Thursday, 16 February 2012

V&A Photographic Archive: Photography as Art

The Victorians proved problematic in my previous archive visit post so in the interest of balance, the next one is far more cheerful. The V&A story begins with an intriguing polymath, civil servant and inventor: Henry Cole (15 July 1808 – 18 April 1882). He was responsible for organising the Great Exhibition (1851) and then founding and developing a science/art collection in the South Kensington area which would both educate the masses and improve British industrial design. As the first General Superintendent of the Department of Practical Art, South Kensington Museum (1857-1873) he recognised the new phenomenon of photography had the right blend of art and science to be relevant to the museum.

Photographs have been collected since its – and the museum’s - inception which offers visitors an incredibly rich history of images. And there are over 500,000 of them to look at. Echoing the Royal Anthropological Society, many of the early images are a form of scientific documentary of museum objects, people and places. Charles Thurston Thompson was appointed as the first official museum photographer in 1856 and many of his images are works of art in their own right.

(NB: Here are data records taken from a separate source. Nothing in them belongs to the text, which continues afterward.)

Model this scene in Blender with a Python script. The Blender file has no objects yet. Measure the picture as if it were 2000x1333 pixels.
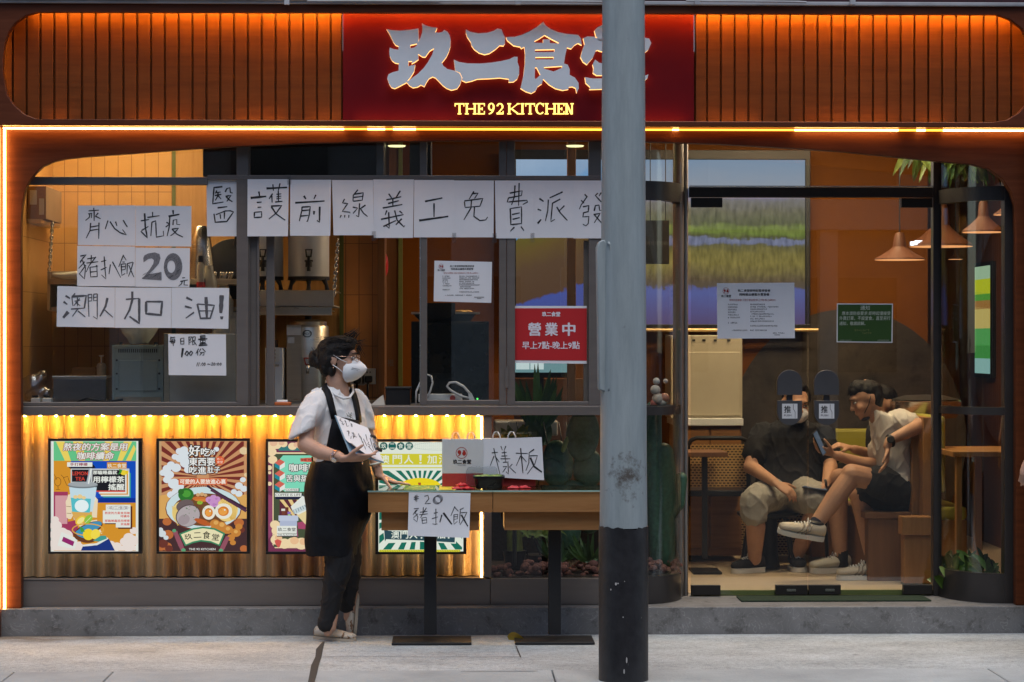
import bpy, bmesh, math, random
from mathutils import Vector, Matrix, noise
random.seed(7)
S = bpy.context.scene
COL = S.collection
# ------------------------------------------------------------------ camera
FPX, DIST, CAMZ, YAW = 4500.0, 12.0, 1.53, 0.025
CAMX = -DIST * math.tan(YAW)
cam_d = bpy.data.cameras.new("camera")
cam = bpy.data.objects.new("camera", cam_d)
COL.objects.link(cam)
cam.location = (CAMX, -DIST, CAMZ)
cam.rotation_euler = (math.pi / 2, 0, -YAW)
cam_d.sensor_width = 36.0
cam_d.lens = FPX / 2000.0 * 36.0
cam_d.clip_start = 0.1
cam_d.clip_end = 2000.0
S.camera = cam
# ------------------------------------------------------------------ sky, sun, exposure
W = bpy.data.worlds.new("World")
S.world = W
W.use_nodes = True
nt = W.node_tree
SUN_EL, SUN_AZ = math.radians(66), math.radians(176)   # azimuth clockwise from +Y
sky = nt.nodes.new("ShaderNodeTexSky")
sky.sky_type = 'NISHITA'
sky.sun_disc = False
sky.sun_elevation = SUN_EL
sky.sun_rotation = SUN_AZ
sky.air_density = 1.0
sky.dust_density = 0.8
sky.ozone_density = 1.0
bg = nt.nodes["Background"]
bg.inputs["Strength"].default_value = 0.15
nt.links.new(sky.outputs[0], bg.inputs["Color"])
sun_d = bpy.data.lights.new("sun", 'SUN')
sun_d.energy = 2.0
sun_d.angle = math.radians(38)
sun_d.color = (1.0, 0.98, 0.95)
sun = bpy.data.objects.new("sun", sun_d)
COL.objects.link(sun)
sd = Vector((math.sin(SUN_AZ) * math.cos(SUN_EL), math.cos(SUN_AZ) * math.cos(SUN_EL), math.sin(SUN_EL)))
sun.rotation_euler = sd.to_track_quat('Z', 'Y').to_euler()
S.view_settings.view_transform = 'Standard'
S.view_settings.look = 'None'
S.view_settings.exposure = 0.0
S.view_settings.gamma = 1.0
S.cycles.max_bounces = 10
S.cycles.transparent_max_bounces = 24
S.cycles.diffuse_bounces = 4
S.cycles.glossy_bounces = 4
S.cycles.caustics_reflective = False
S.cycles.caustics_refractive = False
S.cycles.use_denoising = True
S.cycles.sample_clamp_indirect = 4.0

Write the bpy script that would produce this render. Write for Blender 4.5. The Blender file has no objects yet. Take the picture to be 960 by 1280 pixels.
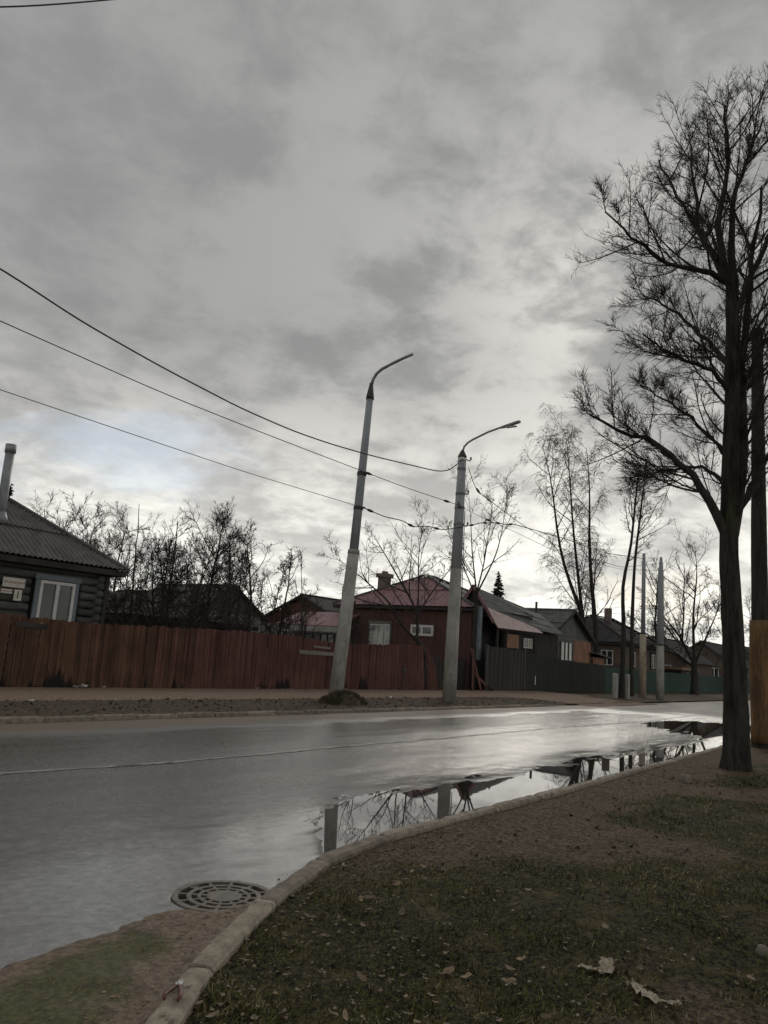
import bpy, math, random
import numpy as np
from mathutils import Vector, Matrix
R_ = math.radians
sc = bpy.context.scene
col = sc.collection
# World frame: X runs along the street, Y across it (far side positive), Z up, metres.
# ------------------------------------------------------------------ camera
def camera():
    P, R = R_(10.3), R_(4.0)
    def w(x, y, z): return Vector((.6*x+.8*y, -.8*x+.6*y, z))
    fwd = w(0, math.cos(P), math.sin(P)); up0 = w(0, -math.sin(P), math.cos(P)); rt0 = w(1, 0, 0)
    up = up0*math.cos(R)-rt0*math.sin(R); rt = rt0*math.cos(R)+up0*math.sin(R)
    cd = bpy.data.cameras.new('camera'); cam = bpy.data.objects.new('camera', cd); col.objects.link(cam)
    m = Matrix((rt, up, -fwd)).transposed().to_4x4(); m.translation = Vector((0, 0, 1.6)); cam.matrix_world = m
    cd.sensor_fit = 'HORIZONTAL'; cd.sensor_width = 36; cd.lens = 36*970/960; cd.clip_end = 3000; cd.clip_start = .05
    sc.camera = cam
camera()
sc.view_settings.view_transform = 'Standard'; sc.view_settings.look = 'None'
sc.view_settings.exposure = 0.32; sc.view_settings.gamma = 1
sc.cycles.max_bounces = 6; sc.cycles.transparent_max_bounces = 4

# ------------------------------------------------------------------ node helper
class NT:
    def __init__(s, tree): s.t = tree; s.n = tree.nodes; s.l = tree.links
    def add(s, typ, props=None, **ins):
        nd = s.n.new(typ)
        for k, v in (props or {}).items(): setattr(nd, k, v)
        for k, v in ins.items(): s.set(nd, k, v)
        return nd
    def set(s, nd, k, v):
        sock = nd.inputs[int(k[1:])] if k[0] == 'i' and k[1:].isdigit() else nd.inputs[k.replace('_', ' ')]
        if isinstance(v, bpy.types.NodeSocket): s.l.new(v, sock)
        elif isinstance(v, bpy.types.Node): s.l.new(v.outputs[0], sock)
        else: sock.default_value = v
    def math(s, op, a, b=0., c=None, clamp=False):
        kw = {'i0': a, 'i1': b}
        if c is not None: kw['i2'] = c
        return s.add('ShaderNodeMath', {'operation': op, 'use_clamp': clamp}, **kw).outputs[0]
    def vmath(s, op, a, b):
        return s.add('ShaderNodeVectorMath', {'operation': op}, i0=a, i1=b).outputs['Value' if op == 'DOT_PRODUCT' else 'Vector']
    def map(s, v, a, b, c=0., d=1., smooth=True):
        return s.add('ShaderNodeMapRange', {'interpolation_type': 'SMOOTHSTEP' if smooth else 'LINEAR', 'clamp': True},
                     Value=v, From_Min=a, From_Max=b, To_Min=c, To_Max=d).outputs[0]
    def mix(s, f, a, b, mode='MIX'):
        nd = s.n.new('ShaderNodeMix'); nd.data_type = 'RGBA'; nd.blend_type = mode
        for i, v in ((0, f), (6, a), (7, b)):
            if isinstance(v, bpy.types.NodeSocket): s.l.new(v, nd.inputs[i])
            else: nd.inputs[i].default_value = v
        return nd.outputs[2]
    def noise(s, vec, scale, detail=6, rough=.55, dist=0.):
        return s.add('ShaderNodeTexNoise', None, Vector=vec, Scale=scale, Detail=detail, Roughness=rough, Distortion=dist).outputs[0]
    def scalev(s, vec, xyz):
        return s.add('ShaderNodeMapping', None, Vector=vec, Scale=xyz).outputs[0]
def rgb(r, g, b): return (r, g, b, 1)

# ------------------------------------------------------------------ sky and sun
SUN_EL, SUN_AZ = 25., 68.          # azimuth clockwise from +Y (the bright place behind the cloud)
SD = Vector((math.sin(R_(SUN_AZ))*math.cos(R_(SUN_EL)), math.cos(R_(SUN_AZ))*math.cos(R_(SUN_EL)), math.sin(R_(SUN_EL))))
def world():
    w = bpy.data.worlds.new('World'); sc.world = w; w.use_nodes = True
    g = NT(w.node_tree); g.n.clear()
    d = g.add('ShaderNodeTexCoord').outputs['Generated']
    sky = g.add('ShaderNodeTexSky', {'sky_type': 'NISHITA', 'sun_disc': False, 'sun_elevation': R_(SUN_EL), 'sun_rotation': R_(SUN_AZ)})
    z = g.add('ShaderNodeSeparateXYZ', None, Vector=d).outputs[2]
    den = g.math('ADD', g.math('MAXIMUM', z, 0.), .26)
    inv = g.math('DIVIDE', 1., den)
    pl = g.add('ShaderNodeVectorMath', {'operation': 'SCALE'}, Vector=d, Scale=inv).outputs[0]
    pl = g.add('ShaderNodeMapping', None, Vector=pl, Rotation=(0, 0, .5), Scale=(1., 1., .25), Location=(1.27, 8.66, 0)).outputs[0]
    n1 = g.noise(pl, 2.6, 8, .54, .12); n2 = g.noise(pl, 1.05, 4, .5, .1); n3 = g.noise(pl, 7.5, 8, .62, .25)
    dn = g.math('ADD', g.math('MULTIPLY', n1, .42), g.math('ADD', g.math('MULTIPLY', n2, .23), g.math('MULTIPLY', n3, .35)))
    thin = g.map(dn, .585, .405)                                   # 1 where the cloud is thin
    hi = g.map(z, .04, .40)                                      # deck thickens overhead
    base = g.mix(hi, rgb(.53, .518, .488), rgb(.222, .223, .222))
    lite = g.mix(hi, rgb(.98, .95, .87), rgb(.290, .290, .287))
    cl = g.mix(thin, base, lite)
    gl = g.math('MAXIMUM', g.vmath('DOT_PRODUCT', d, tuple(SD)), 0.)
    g1 = g.math('MULTIPLY', g.math('POWER', gl, 14.), .08); g2 = g.math('MULTIPLY', g.math('POWER', gl, 90.), .17)
    gsum = g.math('MULTIPLY', g.math('ADD', g1, g2), g.map(thin, 0., .9, .25, 1.25))
    cl = g.mix(1., cl, g.add('ShaderNodeCombineColor', None, Red=gsum, Green=g.math('MULTIPLY', gsum, .95), Blue=g.math('MULTIPLY', gsum, .83)).outputs[0], 'ADD')
    # gaps low in the deck through which the blue shows
    pg = g.add('ShaderNodeMapping', None, Vector=pl, Location=(5.3, 2.2, 0)).outputs[0]
    gap = g.math('MULTIPLY', g.map(g.noise(pg, 1.5, 7, .58, .2), .51, .66), g.math('MULTIPLY', g.map(z, .42, .2), g.map(z, .03, .09)))
    gap = g.math('MULTIPLY', gap, g.map(gl, .99, .90))
    cl10 = g.mix(1., cl, rgb(10, 10, 10), 'MULTIPLY')
    skyc = g.mix(.45, sky.outputs[0], rgb(5.2, 5.6, 6.2))
    fin = g.mix(g.math('MULTIPLY', gap, .55), cl10, skyc)
    bg = g.add('ShaderNodeBackground', None, Color=fin, Strength=.1)
    g.l.new(bg.outputs[0], g.add('ShaderNodeOutputWorld').inputs[0])
world()
sl = bpy.data.lights.new('sun', 'SUN'); sl.energy = .55; sl.angle = R_(22); sl.color = (1, .94, .84)
so = bpy.data.objects.new('sun', sl); col.objects.link(so); so.rotation_euler = SD.to_track_quat('Z', 'Y').to_euler(); so.location = (0, 0, 60)

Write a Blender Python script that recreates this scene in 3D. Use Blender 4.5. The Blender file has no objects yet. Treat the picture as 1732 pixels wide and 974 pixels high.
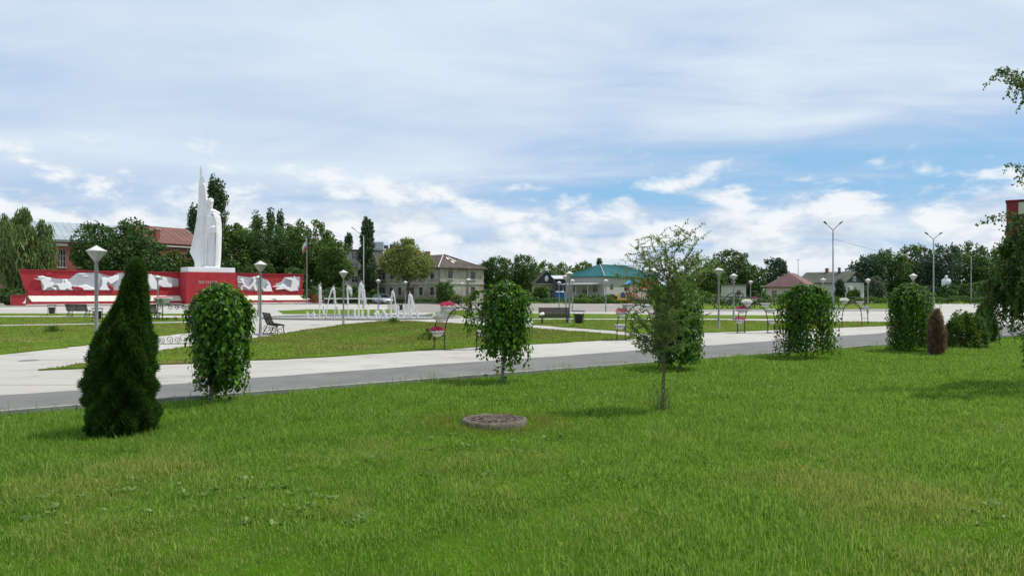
import bpy, bmesh, math, random
import numpy as np
from mathutils import Vector, Matrix

# ------------------------------------------------------------------ camera, sky, sun, exposure
SC = bpy.context.scene
F, CX, HY, EYE = 1308.0, 866.0, 495.0, 1.75        # measured off the photograph: focal length in px, horizon, eye height
R = math.radians
cam_d = bpy.data.cameras.new('camera'); cam = bpy.data.objects.new('camera', cam_d); SC.collection.objects.link(cam)
cam.location = (0, 0, EYE); cam.rotation_euler = (R(90), 0, 0)
cam_d.sensor_width = 36; cam_d.lens = 36 * F / 1732; cam_d.shift_y = (HY - 487) / 1732
cam_d.clip_end = 6000; cam_d.clip_start = .05; SC.camera = cam

SUN_EL, SUN_AZ = R(61), math.atan2(.95, .28)        # azimuth from +Y towards +X: from the right, a little ahead of the camera
world = bpy.data.worlds.new('World'); SC.world = world; world.use_nodes = True
class NG:
    def __init__(s, nt): s.nt = nt; nt.nodes.clear()
    def n(s, typ, ins=None, **kw):
        nd = s.nt.nodes.new(typ)
        for k, v in kw.items(): setattr(nd, k, v)
        for k, v in (ins or {}).items():
            sock = nd.inputs[k]
            if isinstance(v, bpy.types.NodeSocket): s.nt.links.new(v, sock)
            else: sock.default_value = v
        return nd
    def math(s, op, a, b=0., c=0., clamp=False):
        nd = s.nt.nodes.new('ShaderNodeMath'); nd.operation = op; nd.use_clamp = clamp
        for i, v in enumerate((a, b, c)):
            if isinstance(v, bpy.types.NodeSocket): s.nt.links.new(v, nd.inputs[i])
            else: nd.inputs[i].default_value = v
        return nd.outputs[0]
    def step(s, v, a, b, lo=0., hi=1.):
        nd = s.n('ShaderNodeMapRange', {'Value': v, 'From Min': a, 'From Max': b, 'To Min': lo, 'To Max': hi}, interpolation_type='SMOOTHSTEP'); return nd.outputs[0]
    def mix(s, f, a, b, blend='MIX'):
        nd = s.nt.nodes.new('ShaderNodeMix'); nd.data_type = 'RGBA'; nd.blend_type = blend
        for k, v in ((0, f), (6, a), (7, b)):
            if isinstance(v, bpy.types.NodeSocket): s.nt.links.new(v, nd.inputs[k])
            else: nd.inputs[k].default_value = v if k == 0 else (*v, 1)[:4]
        return nd.outputs[2]
    def noise(s, vec, scale, detail=4, rough=.5, dist=0., out=0):
        nd = s.n('ShaderNodeTexNoise', {'Vector': vec, 'Scale': scale, 'Detail': detail, 'Roughness': rough, 'Distortion': dist}); return nd.outputs[out]
    def ramp(s, f, stops):
        nd = s.nt.nodes.new('ShaderNodeValToRGB'); cr = nd.color_ramp
        while len(cr.elements) < len(stops): cr.elements.new(.5)
        for e, (p, c) in zip(cr.elements, stops): e.position = p; e.color = (*c, 1)
        s.nt.links.new(f, nd.inputs[0]); return nd.outputs[0]

SKY = .10
g = NG(world.node_tree)
tc = g.n('ShaderNodeTexCoord').outputs['Generated']
sp = g.n('ShaderNodeSeparateXYZ', {0: tc}); dx, dy, dz = sp.outputs
sky = g.n('ShaderNodeTexSky', sky_type='NISHITA', sun_disc=False, sun_elevation=SUN_EL, sun_rotation=SUN_AZ, altitude=50, air_density=1.0, dust_density=.6, ozone_density=2.0)
blue = g.mix(.85, sky.outputs[0], tuple(v / SKY for v in (.29, .56, .86)))
# high thin veil, seen in perspective on a flat layer
inv = g.math('DIVIDE', 1., g.math('ADD', g.math('MAXIMUM', dz, 0.), .10))
px_ = g.math('MULTIPLY', dx, inv); py_ = g.math('MULTIPLY', dy, inv)
v1 = g.n('ShaderNodeCombineXYZ', {0: g.math('MULTIPLY', g.math('ADD', px_, g.math('MULTIPLY', py_, .25)), .55), 1: py_, 2: 3.1}).outputs[0]
c1 = g.noise(v1, .62, 7, .50, .35)
c1f = g.noise(v1, 2.2, 6, .55, .5)
bandlo = g.step(dz, .085, .16); bandhi = g.step(dz, .16, .215)
win = g.math('MULTIPLY', g.math('SUBTRACT', g.step(dz, .085, .125), bandhi), g.step(dx, -.12, .22))      # the clear window low in the sky
lowclear = g.math('SUBTRACT', 1., g.step(dz, .09, .15))
b1 = g.math('ADD', c1, g.math('MULTIPLY', g.math('SUBTRACT', c1f, .5), g.step(dx, -.25, .35, .22, .62)))
b1 = g.math('SUBTRACT', b1, g.math('MULTIPLY', win, .22))
b1 = g.math('SUBTRACT', b1, g.math('MULTIPLY', lowclear, .04))
b1 = g.math('ADD', b1, g.math('MULTIPLY', g.step(dz, .15, .3), .05))
veil = g.math('MULTIPLY', g.step(b1, .16, .50), .95)
veilcol = g.mix(g.step(b1, .36, .70), tuple(v / SKY for v in (.49, .63, .84)), tuple(v / SKY for v in (.77, .86, .945)))
s1 = g.mix(veil, blue, veilcol)
# heaped clouds towards the horizon
def cum(off):
    vv = g.n('ShaderNodeCombineXYZ', {0: g.math('ADD', dx, off[0]), 1: dy, 2: g.math('MULTIPLY', g.math('ADD', dz, off[1]), 2.3)}).outputs[0]
    return g.noise(vv, 13., 9, .58, .25), vv
c2, vv2 = cum((.33, .02)); c2b, _ = cum((.345, .048))
bias = g.math('SUBTRACT', .16, g.math('MULTIPLY', g.step(dz, .06, .185), .255))
bias = g.math('SUBTRACT', bias, g.math('MULTIPLY', g.step(dz, .17, .24), .6))
bias = g.math('ADD', bias, g.step(dx, .05, -.3, 0., .05))
m2 = g.step(g.math('ADD', c2, bias), .485, .69)
lit = g.math('ADD', .62, g.math('MULTIPLY', g.math('SUBTRACT', c2, c2b), 3.4), clamp=True)
cumcol = g.mix(lit, tuple(v / SKY for v in (.56, .66, .78)), tuple(v / SKY for v in (.93, .96, .98)))
s2 = g.mix(g.math('MULTIPLY', m2, .93), s1, cumcol)
s3 = g.mix(g.math('MULTIPLY', g.math('SUBTRACT', 1., g.step(dz, -.01, .075)), .55), s2, tuple(v / SKY for v in (.70, .79, .88)))
bg = g.n('ShaderNodeBackground', {'Color': s3, 'Strength': SKY})
g.n('ShaderNodeOutputWorld', {'Surface': bg.outputs[0]})

sun_d = bpy.data.lights.new('sun', 'SUN'); sun_d.energy = 4.3; sun_d.angle = R(.8); sun_d.color = (1, .955, .88)
sun = bpy.data.objects.new('sun', sun_d); SC.collection.objects.link(sun); sun.location = (40, 10, 60)
_s = Vector((math.sin(SUN_AZ) * math.cos(SUN_EL), math.cos(SUN_AZ) * math.cos(SUN_EL), math.sin(SUN_EL)))
sun.rotation_euler = _s.to_track_quat('Z', 'Y').to_euler()
vs = SC.view_settings; vs.view_transform = 'Standard'; vs.look = 'None'; vs.exposure = 0.0; vs.gamma = 1.0; vs.use_curve_mapping = False
SC.render.engine = 'CYCLES'; cy = SC.cycles
cy.use_denoising = True; cy.max_bounces = 6; cy.diffuse_bounces = 3; cy.glossy_bounces = 2; cy.transmission_bounces = 4; cy.transparent_max_bounces = 6
cy.caustics_reflective = False; cy.caustics_refractive = False; cy.sample_clamp_indirect = 6

# ------------------------------------------------------------------ helpers
import zlib
rng = np.random.default_rng(11); random.seed(5)
def reseed(s):
    global rng
    rng = np.random.default_rng(zlib.crc32(s.encode()))
COL = SC.collection
def X(px, d): return (px - CX) * d / F
def Z(py, d): return EYE - (py - HY) * d / F
def G(px, py, z=0.):                                   # ground point under a pixel of the photograph
    d = (EYE - z) * F / (py - HY); return ((px - CX) * d / F, d)
def U(px, d): return px * d / F                        # pixels to metres at a distance

def tag(o, label=None, cat=None, group=None, kind=None):
    if label: o['label'] = label
    if cat: o['category'] = cat
    if group: o['group'] = group
    if kind: o['kind'] = kind
    return o
def thing(name, label, cat, loc=(0, 0, 0), rz=0., group=None):
    reseed(label)
    o = bpy.data.objects.new(name, None); COL.objects.link(o); o.empty_display_size = .2
    o.location = loc; o.rotation_euler = (0, 0, rz); return tag(o, label, cat, group)
def add(name, me, mat=None, parent=None, loc=None, rot=None, kind=None):
    o = bpy.data.objects.new(name, me); COL.objects.link(o)
    if mat is not None:
        me.materials.clear()
        for m in (mat if isinstance(mat, (list, tuple)) else [mat]): me.materials.append(m)
    if parent is not None: o.parent = parent
    if loc is not None: o.location = loc
    if rot is not None: o.rotation_euler = rot
    if kind: o['kind'] = kind
    return o
def copy_tree(o, parent=None):
    c = o.copy(); COL.objects.link(c)
    if parent is not None: c.parent = parent
    for ch in list(o.children): copy_tree(ch, c)
    return c
def np_mesh(name, V, Fa, smooth=False):
    V = np.ascontiguousarray(V, np.float32); Fa = np.ascontiguousarray(Fa, np.int32); k = Fa.shape[1]
    me = bpy.data.meshes.new(name); me.vertices.add(len(V)); me.vertices.foreach_set('co', V.ravel())
    me.loops.add(Fa.size); me.loops.foreach_set('vertex_index', Fa.ravel())
    me.polygons.add(len(Fa)); me.polygons.foreach_set('loop_start', np.arange(0, Fa.size, k, dtype=np.int32))
    if smooth: me.polygons.foreach_set('use_smooth', np.ones(len(Fa), bool))
    me.update(calc_edges=True); return me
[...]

Photography has been controversial from the beginning. It’s relative immediacy and presentation of events in a realistic way endows it with an authority which sketches and painting perhaps lack. Therefore there is an assumed truth in a photograph which lays traps for the unwary viewer. Very early on people worried about the manipulation of photographs; in a 1858 photo exhibition critics requested that the negative be displayed along side the exhibited print. The story of Roger Fenton’s Crimea War photography is well known and the controversy of whether he staged the cannon balls in his ‘The Valley of the Shadow of Death’ (1855) still rages. However these controversial images have become icons and it is hard to believe that some of these images are from the mid 1800 when they look so modern.

The easy familiarity of the images is simply explained. In the early days of photography it was technically easier to capture landscape, buildings and objects so composition and style was similar to painting. Indeed these early pioneers, including Henry Fox Talbot (1800-1877) actually saw it as a painterly process, using the vocabulary of art. So there is a classical beauty in these photographs which would not have been out of place in a traditional painting Academy.

Despite this artistic potential there was an element of snobbery about photography which remained an issue until the mid-twentieth century. It was mostly class based: from a gentlemanly pursuit in the late nineteenth century, it became a commercial concern very quickly. Both rich and poor were keen to have their photograph taken. Fashionable ‘Carte de visite’ albums rapidly became collectors’ items. The question of whether photography was art or not meant there was a time between 1950-1977 in many establishment art collections when photography became the poor relation and its value simply wasn’t appreciated. They are now trying to readdress the gap by retrospective collection of key pieces from between these years. Now it is recognised that photography is art and they are working on projects as diverse as ‘Staying Power: Black British Experience 1950s – 1990s’ and the Cecil Beaton ‘Royal Portraits’ to ensure the collection’s relevance and dare I say, commercial success.

As a national collection the V&A receives state funding which is divided up between all museum departments. In common with other archives, the photograph collection is a vast asset and they have been keen to commercialise it but it is a slow process to get images tagged and online. However as a public institute there are knowledgeable staff to assist you i  your search.

The V&A fulfils important multiple roles in the world of fine and applied art; it provides a historical narrative of the development of design, a learning environment for the interested public, collects and maintains contemporary developments and also provides a rich repository of objects to study and admire. The relatively new photography gallery takes its place, equally as important as the rooms of glass, fabrics and sculpture. Henry Cole would have been proud.